Un homme qui sait la cour est maître de son geste, de ses yeux et de son visage : il est profond, impénétrable; il dissimule les mauvais offices, sourit à ses ennemis, contraint son humeur, déguise ses passions, dément son

cœur, parle, agit contre ses sentiments. Tout ce grand raffinement

n'est qu'un vice que l'on appelle fausseté, quelquefois aussi inutile au courtisan pour sa fortune, que la franchise, la sincérité et la vertu.

Qui peut nommer de certaines couleurs changeantes, et qui sont diverses selon les divers jours dont on les regarde? de même qui peut définir la cour?

¶ Se dérober à la cour un seul moment, c'est y renoncer : le courtisan qui l'a vue le matin, la voit le soir, pour la reconnaître le lendemain, ou afin que lui-même y soit connu.

L'on est petit à la cour; et, quelque vanité que l'on ait, on s'y trouve tel; mais le mal est commun, et les grands mêmes y sont petits.

La province est l'endroit d'où la cour, comme dans son point de vue, paraît une chose admirable: si l'on s'en approche, ses agréments diminuent, comme ceux d'une perspective que l'on voit de trop près.

L'on s'accoutume difficilement à une vie qui se passe dans une antichambre, dans des cours, ou sur l'escalier.

La cour ne rend pas content, elle empêche qu'on ne le soit ailleurs. Il faut qu'un honnête homme ait tâté de la cour : il découvre, en y entrant, comme un nouveau monde qui lui était inconnu, où il voit régner également le vice et la politesse, et où tout lui est utile, le bon et le mauvais.

La cour est comme un édifice bâti de marbre; je veux dire qu'elle est composée d'hommes fort durs, mais fort polis.

L'on va quelquefois à la cour pour en revenir, et se faire par là respecter du noble de sa province ou de son diocésain.

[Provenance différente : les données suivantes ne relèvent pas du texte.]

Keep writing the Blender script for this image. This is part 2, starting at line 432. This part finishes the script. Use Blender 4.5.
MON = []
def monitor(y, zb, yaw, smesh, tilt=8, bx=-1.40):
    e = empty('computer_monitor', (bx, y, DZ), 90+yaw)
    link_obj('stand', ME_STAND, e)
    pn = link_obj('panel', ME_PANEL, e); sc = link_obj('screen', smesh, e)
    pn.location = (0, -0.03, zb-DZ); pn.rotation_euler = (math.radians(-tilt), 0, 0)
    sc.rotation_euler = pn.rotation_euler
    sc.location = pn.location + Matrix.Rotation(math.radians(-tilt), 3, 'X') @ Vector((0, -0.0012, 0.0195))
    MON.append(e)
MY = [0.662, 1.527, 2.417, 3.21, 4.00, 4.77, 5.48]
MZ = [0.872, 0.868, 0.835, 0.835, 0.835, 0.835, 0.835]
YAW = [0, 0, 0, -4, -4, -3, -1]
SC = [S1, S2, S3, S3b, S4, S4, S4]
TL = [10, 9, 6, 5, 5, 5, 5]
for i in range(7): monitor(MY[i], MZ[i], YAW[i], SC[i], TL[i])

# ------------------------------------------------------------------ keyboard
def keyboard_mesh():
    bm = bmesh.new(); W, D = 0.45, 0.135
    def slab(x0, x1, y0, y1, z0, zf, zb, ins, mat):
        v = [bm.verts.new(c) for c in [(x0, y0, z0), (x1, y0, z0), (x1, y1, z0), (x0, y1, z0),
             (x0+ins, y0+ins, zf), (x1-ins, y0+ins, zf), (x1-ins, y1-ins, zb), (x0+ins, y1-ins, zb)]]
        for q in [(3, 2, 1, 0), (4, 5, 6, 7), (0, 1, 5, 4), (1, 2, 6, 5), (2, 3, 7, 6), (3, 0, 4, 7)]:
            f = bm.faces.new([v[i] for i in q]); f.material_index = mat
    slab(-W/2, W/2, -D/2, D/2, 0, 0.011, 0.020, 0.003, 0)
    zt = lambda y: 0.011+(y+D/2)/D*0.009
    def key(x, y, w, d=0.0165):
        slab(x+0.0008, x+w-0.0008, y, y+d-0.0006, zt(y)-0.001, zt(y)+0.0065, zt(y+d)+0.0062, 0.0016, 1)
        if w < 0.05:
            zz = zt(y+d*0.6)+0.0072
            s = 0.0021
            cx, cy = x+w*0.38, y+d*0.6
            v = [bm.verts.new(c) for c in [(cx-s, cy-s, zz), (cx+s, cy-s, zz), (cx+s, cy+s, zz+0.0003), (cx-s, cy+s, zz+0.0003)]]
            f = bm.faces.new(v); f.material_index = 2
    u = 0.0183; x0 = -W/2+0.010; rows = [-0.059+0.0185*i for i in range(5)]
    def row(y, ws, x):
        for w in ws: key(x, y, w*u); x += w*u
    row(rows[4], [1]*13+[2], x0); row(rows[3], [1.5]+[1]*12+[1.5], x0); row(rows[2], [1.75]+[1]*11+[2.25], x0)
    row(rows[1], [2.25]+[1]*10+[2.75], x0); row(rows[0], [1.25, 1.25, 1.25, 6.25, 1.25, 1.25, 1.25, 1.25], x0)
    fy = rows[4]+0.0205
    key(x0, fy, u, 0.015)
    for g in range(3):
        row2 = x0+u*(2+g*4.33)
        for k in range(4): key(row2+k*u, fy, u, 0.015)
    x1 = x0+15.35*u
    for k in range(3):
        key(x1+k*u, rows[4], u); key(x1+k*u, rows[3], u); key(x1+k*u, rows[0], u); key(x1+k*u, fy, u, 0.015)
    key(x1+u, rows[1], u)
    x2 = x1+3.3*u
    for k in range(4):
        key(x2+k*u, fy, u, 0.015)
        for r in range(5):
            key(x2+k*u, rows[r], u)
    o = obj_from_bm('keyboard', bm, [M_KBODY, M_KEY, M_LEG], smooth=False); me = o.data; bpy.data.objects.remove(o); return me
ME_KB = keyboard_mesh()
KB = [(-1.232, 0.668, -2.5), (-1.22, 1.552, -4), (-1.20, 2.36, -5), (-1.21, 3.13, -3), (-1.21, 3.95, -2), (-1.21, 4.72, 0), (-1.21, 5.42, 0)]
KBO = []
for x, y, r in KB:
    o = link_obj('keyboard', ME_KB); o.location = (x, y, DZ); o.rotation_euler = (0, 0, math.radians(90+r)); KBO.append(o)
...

Le brodeur et le confiseur seraient superflus, et ne feraient qu'une montre inutile, si l'on était modeste et sobre: les cours seraient désertes, et les rois presque seuls, si l'on était guéri de la vanité et de l'intérêt. Les hommes veulent être esclaves quelque part, et puiser là de quoi dominer ailleurs. Il semble qu'on livre en gros aux premiers de la cour, l'air de hauteur, de fierté et de commandement, afin qu'ils le distribuent en détail dans les provinces: il font précisément comme on leur fait, vrais singes de la royauté.

Voltaire a fait la même critique des courtisans, lorsqu'il a dit d'eux : ils

Vont en poste à Versailles essuyer des mépris

Qu'ils reviennent soudain rendre en poste à Paris.